> Task
Extract the lines that carry the string "part" from the listing.

> Data extract
* * * *
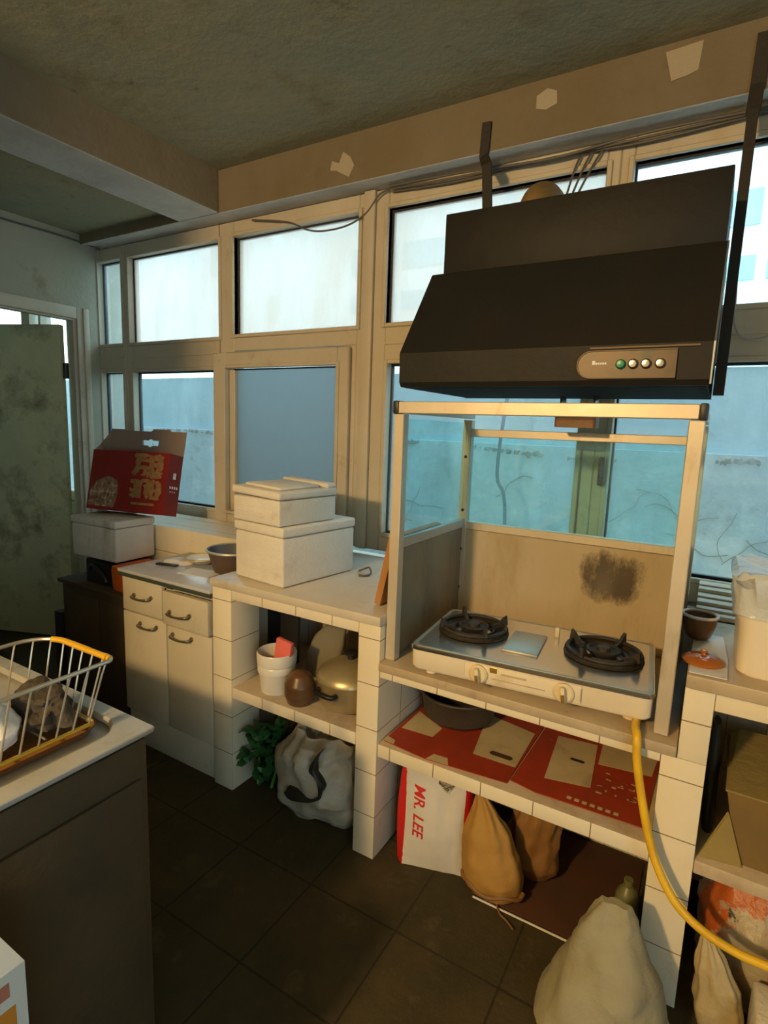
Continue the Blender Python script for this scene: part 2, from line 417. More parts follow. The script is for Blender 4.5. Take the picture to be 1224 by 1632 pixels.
def tube(bm, pts, r, n=8, closed=False, cap=True):
    P = [Vector(p) for p in pts]
    m = len(P)
    T = []
    for i in range(m):
        a = P[i-1] if (i > 0 or closed) else P[0]
        b = P[(i+1) % m] if (i < m-1 or closed) else P[-1]
        T.append((b-a).normalized())
    u = T[0].orthogonal().normalized()
    rings = []
    for i in range(m):
        if i:
            ax = T[i-1].cross(T[i])
            if ax.length > 1e-6:
                u = Matrix.Rotation(T[i-1].angle(T[i]), 3, ax.normalized()) @ u
        u = (u - T[i]*u.dot(T[i])).normalized()
        v = T[i].cross(u)
        rr = r[i] if isinstance(r, (list, tuple)) else r
        rings.append([P[i]+(u*math.cos(2*PI*k/n)+v*math.sin(2*PI*k/n))*rr for k in range(n)])
    if closed:
        rings.append(rings[0])
        loft(bm, rings, False, False)
        bmesh.ops.remove_doubles(bm, verts=bm.verts[:], dist=1e-5)
    else:
        loft(bm, rings, cap, cap)
    return bm

def fbm(p, s, oct=3):
    v = 0.0
    a = 1.0
    for k in range(oct):
        v += a*noise.noise(Vector(p)*s*(2**k)+Vector((k*7.3, k*3.1, k*1.7)))
        a *= 0.5
    return v

def bagmesh(bm, keys, n=48, m=28, amp=0.012, sc=9.0, seed=0, floor=None, open_top=False, folds=0.0, nf=9):
    """keys: (z, cx, cy, rx, ry, power) from the bottom up; a crumpled, rounded body"""
    rings = []
    zs = [k[0] for k in keys]
    for i in range(m+1):
        t = i/m*(len(keys)-1)
        k = min(int(t), len(keys)-2)
        f = t-k
        f2 = f*f*(3-2*f)
        g = f if len(keys) < 3 else 0.5*f+0.5*f2
        q = [keys[k][j]*(1-g)+keys[k+1][j]*g for j in range(6)]
        ring = []
        for a in range(n):
            th = 2*PI*a/n
            c, s = math.cos(th), math.sin(th)
            e = 2.0/q[5]
            x = q[1]+q[3]*math.copysign(abs(c)**e, c)
            y = q[2]+q[4]*math.copysign(abs(s)**e, s)
            p = Vector((x, y, q[0]))
            d = fbm(p+Vector((seed*3.7, seed*1.3, 0)), sc)*amp
            d += folds*math.sin(nf*th+seed+3*fbm(p, 4, 2))*i/m
            nrm = Vector((c, s, 0))
            p = p+nrm*d*min(1.0, max(q[3], q[4])/0.05)
            p.z += fbm(p+Vector((9, seed, 4)), sc)*amp*0.6 if 0 < i else 0
            if floor is not None and p.z < floor:
                p.z = floor
            ring.append(p)
        rings.append(ring)
    if open_top:
        inner = [[Vector((q.x*0.97+keys[-1][1]*0.03, q.y*0.97+keys[-1][2]*0.03, q.z-dz)) for q in rings[-1]] for dz in (0.0, 0.05)]
        rings += inner
    return loft(bm, rings)

def link(o):
    C.objects.link(o)
    return o

def obj(name, bm, m, parent=None, smooth=True, ang=38, sub=0, label=None):
    if parent is not None:
        bm.transform(Matrix(parent['_m']).inverted() if '_m' in parent else Matrix.Identity(4))
    bmesh.ops.recalc_face_normals(bm, faces=bm.faces[:])
    me = bpy.data.meshes.new(name)
    bm.to_mesh(me)
    bm.free()
    for mm in (m if isinstance(m, (list, tuple)) else [m]):
        me.materials.append(mm)
    if smooth:
        for p in me.polygons:
            p.use_smooth = True
        me.set_sharp_from_angle(angle=R(ang))
    o = link(bpy.data.objects.new(name, me))
    if parent is not None:
        o.parent = parent
        # a child of a part keeps world-space vertices relative to the thing
        if '_m' not in parent and parent.parent is None and parent.type == 'MESH':
            pass
    if sub:
        s = o.modifiers.new('smooth', 'SUBSURF')
        s.levels = sub
        s.render_levels = sub
    if label:
        o['label'] = label
    return o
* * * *
> Response below
Continue the Blender Python script for this scene: part 2, from line 417. More parts follow. The script is for Blender 4.5. Take the picture to be 1224 by 1632 pixels.
        # a child of a part keeps world-space vertices relative to the thing